YOUR OBJECTIVE: Retype the opening lines of the data exactly, stopping after the line that contains "beside the stair')". Skip every picture.

====

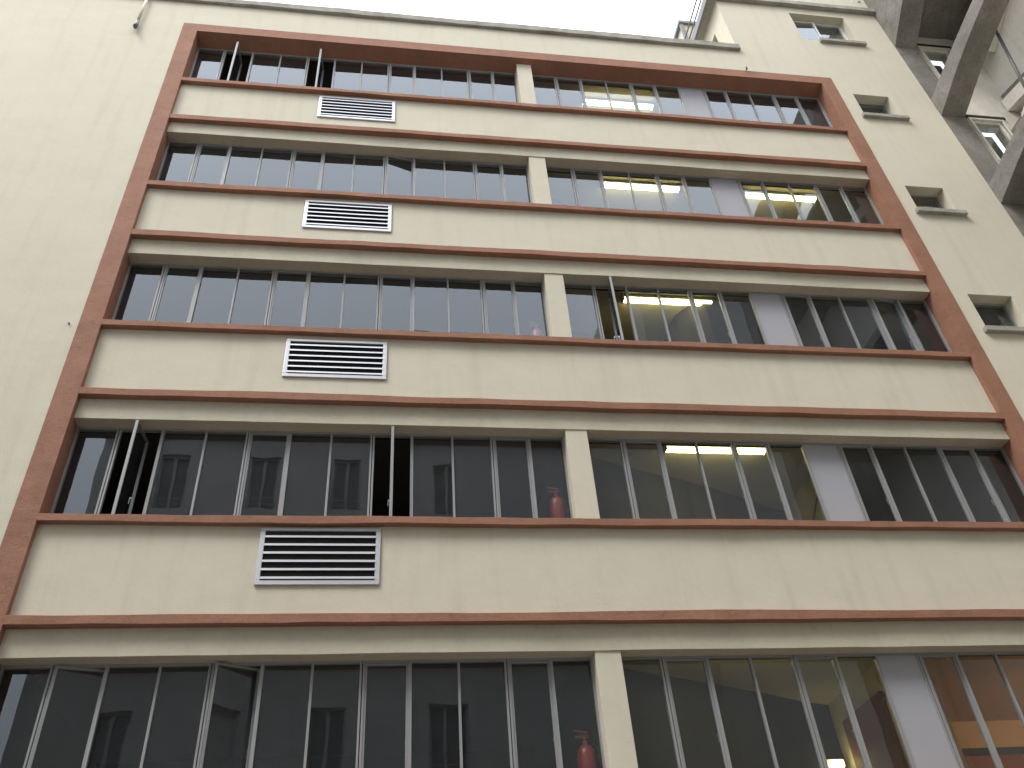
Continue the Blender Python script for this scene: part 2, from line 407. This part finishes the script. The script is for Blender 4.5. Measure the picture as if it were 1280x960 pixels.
# warm room of the lowest row: a wall edge and a red brown door
part('warm_partition', M['warm'], lambda b: box(b, 8.6, 8.75, 2.6, 4.6, SILL[5]-0.95, CEIL[5]-0.001))
part('inner_door', M['door'], lambda b: box(b, 9.2, 11.2, 4.52, 4.595, SILL[5]-0.9, 5.75), label='red brown inner door')
part('door_frame', M['stair'], lambda b: (box(b, 9.08, 11.3, 4.50, 4.598, 5.75, 5.87), box(b, 9.08, 9.2, 4.50, 4.598, SILL[5]-0.9, 5.75)))
part('inner_door', M['door'], lambda b: box(b, 7.30, 7.358, 1.9, 3.2, SILL[5]-0.9, 5.95), label='brown door beside the stair')

# --- ceiling lights (twin tube battens)
def batten(x0, x1, y, z, label, tubem='tube', group='twin tube ceiling lights'):
    t = thing('ceiling_light', label, 'ceiling light', ((x0+x1)/2, y, z), group)
    L_ = (x1-x0)/2
    bm = B(); box(bm, -L_, L_, -0.075, 0.075, -0.06, -0.002)
    for s in (-1, 1): box(bm, s*L_-0.02, s*L_+0.02, -0.078, 0.078, -0.115, -0.002)
    obj('housing', bm, M['white'], t, bevel=0.005)
    for s in (-1, 1):
        bm = B(); tube(bm, (-L_+0.02, s*0.036, -0.085), (L_-0.02, s*0.036, -0.085), 0.023, 12)
        obj('light_tube', bm, M[tubem], t)
batten(4.36, 6.12, 1.10, CEIL[1]-0.0, 'lit ceiling light behind the top row of windows, right of the pillar')
batten(4.33, 6.06, 0.95, CEIL[2], 'lit ceiling light in the second row from the top, nearer the pillar')
batten(7.52, 9.20, 0.98, CEIL[2], 'lit ceiling light in the second row from the top, right of the grey panel')
batten(4.30, 6.05, 1.02, CEIL[3], 'lit ceiling light in the middle row, beside the wide open sash')
batten(4.50, 6.24, 1.08, CEIL[4], 'lit ceiling light in the fourth row above the dark sloping stairwell edge')
batten(4.50, 6.24, 1.08, CEIL[5], 'ceiling light of the lowest row glowing on the cream ceiling')
batten(10.6, 11.9, 2.0, CEIL[5], 'warm ceiling light in the orange lit room of the lowest row', 'warmtube')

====

RESPONSE BELOW:
Continue the Blender Python script for this scene: part 2, from line 407. This part finishes the script. The script is for Blender 4.5. Measure the picture as if it were 1280x960 pixels.
# warm room of the lowest row: a wall edge and a red brown door
part('warm_partition', M['warm'], lambda b: box(b, 8.6, 8.75, 2.6, 4.6, SILL[5]-0.95, CEIL[5]-0.001))
part('inner_door', M['door'], lambda b: box(b, 9.2, 11.2, 4.52, 4.595, SILL[5]-0.9, 5.75), label='red brown inner door')
part('door_frame', M['stair'], lambda b: (box(b, 9.08, 11.3, 4.50, 4.598, 5.75, 5.87), box(b, 9.08, 9.2, 4.50, 4.598, SILL[5]-0.9, 5.75)))
part('inner_door', M['door'], lambda b: box(b, 7.30, 7.358, 1.9, 3.2, SILL[5]-0.9, 5.95), label='brown door beside the stair')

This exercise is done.